Citing “the apparent inconsistencies between [the Ramey and King] reports,” the USFWS announced that it had “contracted with Sustainable Ecosystems Institute (SEI) to organize an independent scientific review panel to analyze, assess, and weight the reasons why the data, findings, and conclusions of King et al. differ from the data, findings, and conclusions of Ramey et al." As The Denver Post reported on June 5, the USFWS “hired the Oregon-based Sustainable Ecosystems Institute to convene a scientific panel to evaluate the two studies in the next 60 days so the agency can make a decision on the mouse by August.”

In a July 20 letter conveying its findings, SEI noted that “taxonomy is a field undergoing evolutionary change of its own” and that “there will be many cases where expert opinion will be divided.” Nevertheless, SEI added, “In the case of the Preble's Meadow Jumping Mouse ... the panel unanimously conclude that the weight of evidence currently clearly supports retention of the subspecies as a valid taxon.”

The SEI letter also emphasized that “the science panelists have elected to write a joint report, reflecting their unanimous opinion on the scientific issues. No substantive disagreements in either substance or tone arose between the panelists.

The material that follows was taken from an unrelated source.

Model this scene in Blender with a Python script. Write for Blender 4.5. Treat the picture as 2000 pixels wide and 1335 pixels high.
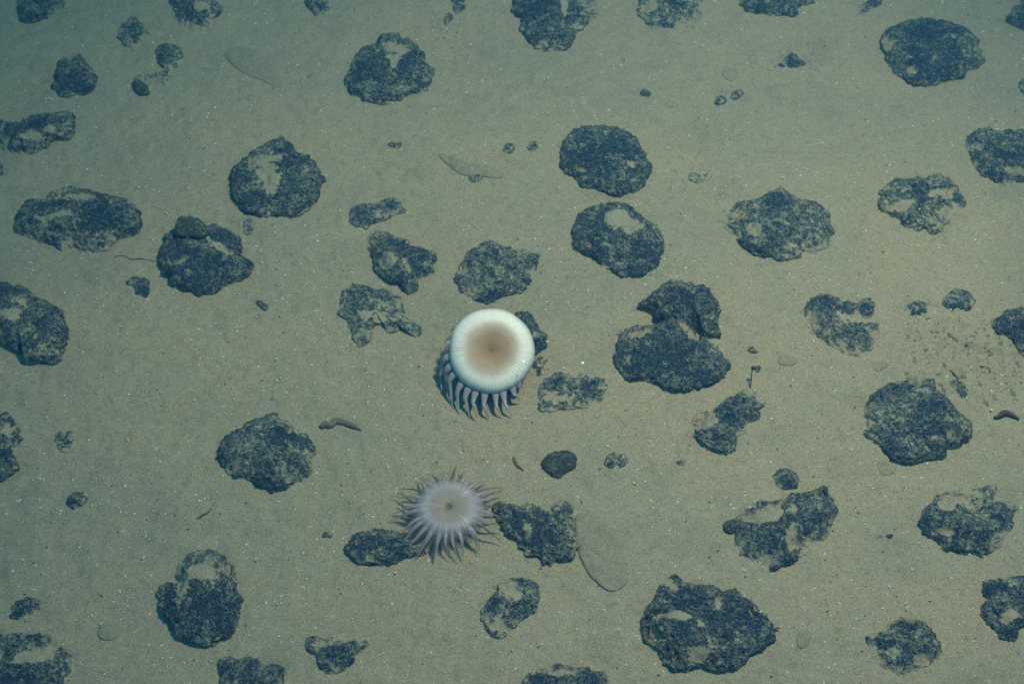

Hence this report reflects a true consensus.”

Despite the Post's omission of this information from its September 13 article, McGuire's July 25 article referenced the SEI report, noting that the “independent panel of scientists concluded that the mouse is its own subspecies -- not a more common mouse.” The article further reported:

The U.S. Fish and Wildlife Service said Monday [July 24] that even though a report it requested says the mouse is a unique subspecies, that finding will not dictate the agency's final decision on whether to end federal protection for the rodent.

“We are looking at this report as well as all the peer-reviewed science and public comments, the whole body of information,” agency spokeswoman Diane Katzenberger said.

“One is not weighted over another,” she said.